begin Data provided

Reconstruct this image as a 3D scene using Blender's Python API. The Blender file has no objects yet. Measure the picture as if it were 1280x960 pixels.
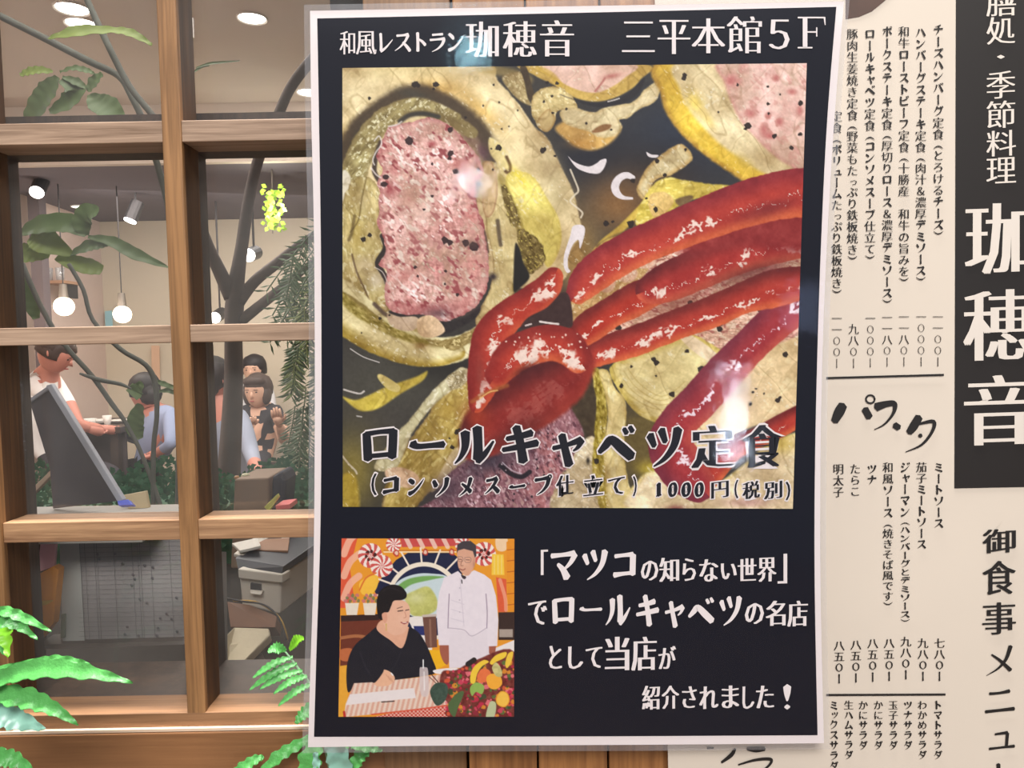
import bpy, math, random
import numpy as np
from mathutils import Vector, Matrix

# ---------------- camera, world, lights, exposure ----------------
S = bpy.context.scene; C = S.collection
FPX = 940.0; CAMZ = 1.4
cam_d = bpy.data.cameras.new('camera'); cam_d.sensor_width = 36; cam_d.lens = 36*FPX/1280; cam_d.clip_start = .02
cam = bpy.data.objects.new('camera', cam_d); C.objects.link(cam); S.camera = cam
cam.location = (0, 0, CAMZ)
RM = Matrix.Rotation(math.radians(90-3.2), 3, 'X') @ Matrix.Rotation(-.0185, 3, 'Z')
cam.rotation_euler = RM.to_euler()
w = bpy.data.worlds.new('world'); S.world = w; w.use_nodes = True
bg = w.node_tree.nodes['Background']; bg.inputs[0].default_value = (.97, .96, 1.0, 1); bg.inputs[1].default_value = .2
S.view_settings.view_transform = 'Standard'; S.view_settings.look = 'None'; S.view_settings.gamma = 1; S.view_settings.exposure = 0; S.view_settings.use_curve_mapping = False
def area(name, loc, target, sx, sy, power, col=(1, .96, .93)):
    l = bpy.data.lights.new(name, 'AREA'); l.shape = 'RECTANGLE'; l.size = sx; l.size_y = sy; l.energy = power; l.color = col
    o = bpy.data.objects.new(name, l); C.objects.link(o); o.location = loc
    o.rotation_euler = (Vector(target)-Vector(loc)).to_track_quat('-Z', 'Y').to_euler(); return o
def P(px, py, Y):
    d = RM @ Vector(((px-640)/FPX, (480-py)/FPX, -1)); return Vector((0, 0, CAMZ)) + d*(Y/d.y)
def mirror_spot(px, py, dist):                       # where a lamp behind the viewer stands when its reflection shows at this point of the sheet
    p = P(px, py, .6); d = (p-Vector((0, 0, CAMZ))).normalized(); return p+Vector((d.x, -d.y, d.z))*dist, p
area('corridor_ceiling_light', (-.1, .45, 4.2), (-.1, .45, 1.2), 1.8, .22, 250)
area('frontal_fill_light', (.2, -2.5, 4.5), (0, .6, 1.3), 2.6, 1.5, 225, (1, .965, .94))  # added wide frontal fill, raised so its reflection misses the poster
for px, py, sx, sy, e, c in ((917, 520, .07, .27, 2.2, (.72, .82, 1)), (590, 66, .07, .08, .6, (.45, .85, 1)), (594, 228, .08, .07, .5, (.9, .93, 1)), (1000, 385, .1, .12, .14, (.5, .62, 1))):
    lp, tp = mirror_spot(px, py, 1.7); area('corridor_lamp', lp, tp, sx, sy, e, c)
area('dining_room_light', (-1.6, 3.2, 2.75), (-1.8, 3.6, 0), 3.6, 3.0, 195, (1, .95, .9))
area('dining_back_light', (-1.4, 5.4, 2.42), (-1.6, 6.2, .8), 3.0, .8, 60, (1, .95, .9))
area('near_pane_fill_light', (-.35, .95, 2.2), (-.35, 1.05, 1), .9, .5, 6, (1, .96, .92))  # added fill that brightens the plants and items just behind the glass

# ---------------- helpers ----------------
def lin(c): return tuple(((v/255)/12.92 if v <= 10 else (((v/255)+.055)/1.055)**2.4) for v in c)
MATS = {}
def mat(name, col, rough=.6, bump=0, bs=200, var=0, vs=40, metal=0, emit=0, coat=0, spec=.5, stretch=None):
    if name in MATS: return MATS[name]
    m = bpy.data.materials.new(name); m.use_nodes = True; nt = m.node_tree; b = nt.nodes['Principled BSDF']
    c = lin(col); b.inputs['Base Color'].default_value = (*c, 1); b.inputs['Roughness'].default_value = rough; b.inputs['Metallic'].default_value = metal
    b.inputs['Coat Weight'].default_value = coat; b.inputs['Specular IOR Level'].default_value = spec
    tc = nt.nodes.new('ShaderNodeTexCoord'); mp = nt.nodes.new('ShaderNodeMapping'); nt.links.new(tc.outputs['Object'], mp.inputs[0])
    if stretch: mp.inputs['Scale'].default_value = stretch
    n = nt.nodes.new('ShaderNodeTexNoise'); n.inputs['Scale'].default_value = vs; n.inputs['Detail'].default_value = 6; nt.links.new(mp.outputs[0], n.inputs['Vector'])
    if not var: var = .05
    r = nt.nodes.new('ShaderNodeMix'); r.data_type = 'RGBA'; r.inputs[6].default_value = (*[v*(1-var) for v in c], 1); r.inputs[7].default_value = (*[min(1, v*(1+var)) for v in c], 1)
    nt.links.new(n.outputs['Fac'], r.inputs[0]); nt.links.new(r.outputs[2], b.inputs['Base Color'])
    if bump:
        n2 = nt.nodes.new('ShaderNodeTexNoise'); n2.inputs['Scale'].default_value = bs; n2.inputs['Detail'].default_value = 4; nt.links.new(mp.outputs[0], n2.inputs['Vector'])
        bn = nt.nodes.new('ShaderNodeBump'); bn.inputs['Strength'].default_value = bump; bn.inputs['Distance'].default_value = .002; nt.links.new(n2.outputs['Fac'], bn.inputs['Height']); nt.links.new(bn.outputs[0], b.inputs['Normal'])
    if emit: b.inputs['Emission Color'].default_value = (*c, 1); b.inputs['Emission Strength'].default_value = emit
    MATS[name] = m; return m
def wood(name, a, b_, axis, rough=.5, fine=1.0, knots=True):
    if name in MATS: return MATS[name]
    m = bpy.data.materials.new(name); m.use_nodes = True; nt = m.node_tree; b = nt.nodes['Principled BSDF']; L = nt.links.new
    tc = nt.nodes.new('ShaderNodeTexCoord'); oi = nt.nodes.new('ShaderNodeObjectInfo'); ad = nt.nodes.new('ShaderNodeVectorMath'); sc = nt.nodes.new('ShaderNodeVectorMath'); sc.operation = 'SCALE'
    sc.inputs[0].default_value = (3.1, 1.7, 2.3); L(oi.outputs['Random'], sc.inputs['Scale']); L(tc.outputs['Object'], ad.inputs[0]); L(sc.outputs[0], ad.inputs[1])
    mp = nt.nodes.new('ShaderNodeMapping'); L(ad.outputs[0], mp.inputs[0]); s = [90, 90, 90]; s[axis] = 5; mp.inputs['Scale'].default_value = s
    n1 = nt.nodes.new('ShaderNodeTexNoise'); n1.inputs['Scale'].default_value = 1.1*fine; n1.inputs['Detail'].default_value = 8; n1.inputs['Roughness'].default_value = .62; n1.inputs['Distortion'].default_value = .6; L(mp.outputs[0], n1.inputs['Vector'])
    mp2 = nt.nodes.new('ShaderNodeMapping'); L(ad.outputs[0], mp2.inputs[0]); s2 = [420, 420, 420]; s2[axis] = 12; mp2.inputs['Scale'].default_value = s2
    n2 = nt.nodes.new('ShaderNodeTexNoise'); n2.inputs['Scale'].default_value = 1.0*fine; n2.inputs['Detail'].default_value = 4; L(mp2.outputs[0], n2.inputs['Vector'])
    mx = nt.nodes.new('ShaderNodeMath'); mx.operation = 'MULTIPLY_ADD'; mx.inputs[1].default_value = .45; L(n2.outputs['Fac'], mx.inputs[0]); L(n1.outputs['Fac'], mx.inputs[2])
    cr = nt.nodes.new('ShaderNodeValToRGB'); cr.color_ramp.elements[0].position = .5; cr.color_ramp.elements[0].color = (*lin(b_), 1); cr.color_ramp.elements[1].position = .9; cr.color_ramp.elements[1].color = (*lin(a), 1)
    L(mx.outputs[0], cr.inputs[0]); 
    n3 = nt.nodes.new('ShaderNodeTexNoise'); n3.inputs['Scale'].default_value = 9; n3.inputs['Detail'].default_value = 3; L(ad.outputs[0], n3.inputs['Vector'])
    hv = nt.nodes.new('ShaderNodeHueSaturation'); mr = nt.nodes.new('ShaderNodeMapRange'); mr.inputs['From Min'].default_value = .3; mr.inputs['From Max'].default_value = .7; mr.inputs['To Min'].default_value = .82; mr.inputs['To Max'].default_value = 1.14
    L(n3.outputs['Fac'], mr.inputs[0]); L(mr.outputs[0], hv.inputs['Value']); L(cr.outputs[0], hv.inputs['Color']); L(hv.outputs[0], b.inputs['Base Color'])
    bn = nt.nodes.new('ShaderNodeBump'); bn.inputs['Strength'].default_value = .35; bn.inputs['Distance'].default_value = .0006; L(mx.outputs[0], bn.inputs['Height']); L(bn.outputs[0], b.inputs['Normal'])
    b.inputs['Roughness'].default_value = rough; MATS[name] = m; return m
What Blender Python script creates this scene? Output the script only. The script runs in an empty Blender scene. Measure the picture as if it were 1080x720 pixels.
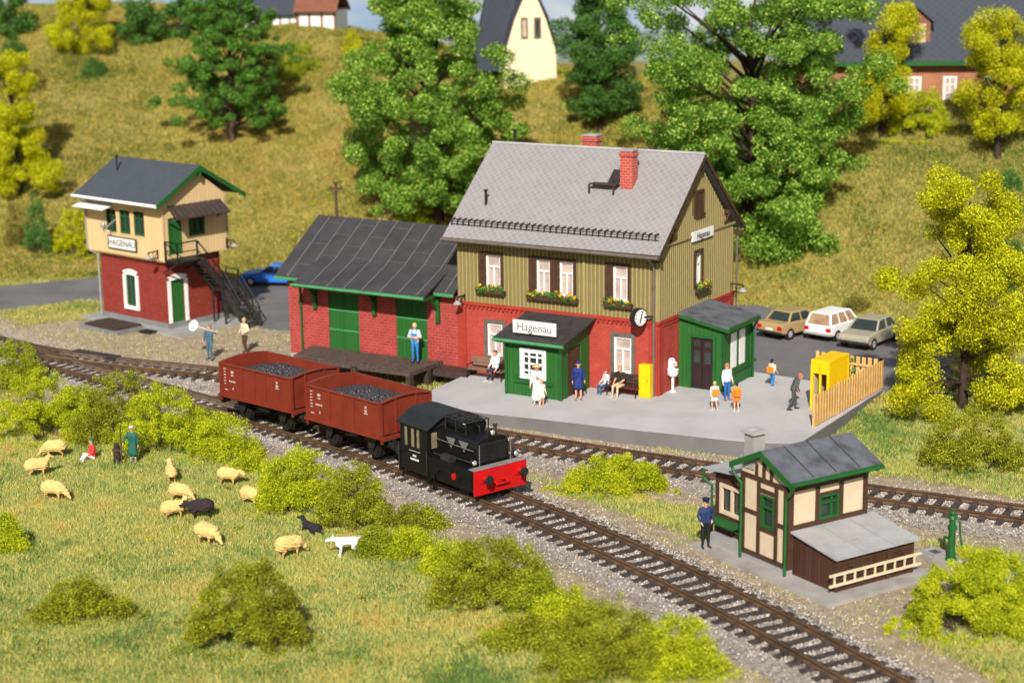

end Data provided

**Your goal:**
Which lines hold the string "pixels"? List them all.

**Expected output:**
Reconstruct this image as a 3D scene using Blender's Python API. The Blender file has no objects yet. Measure the picture as if it were 1280x960 pixels.
What Blender Python script creates this scene? Output the script only. The script runs in an empty Blender scene. Measure the picture as if it were 1080x720 pixels.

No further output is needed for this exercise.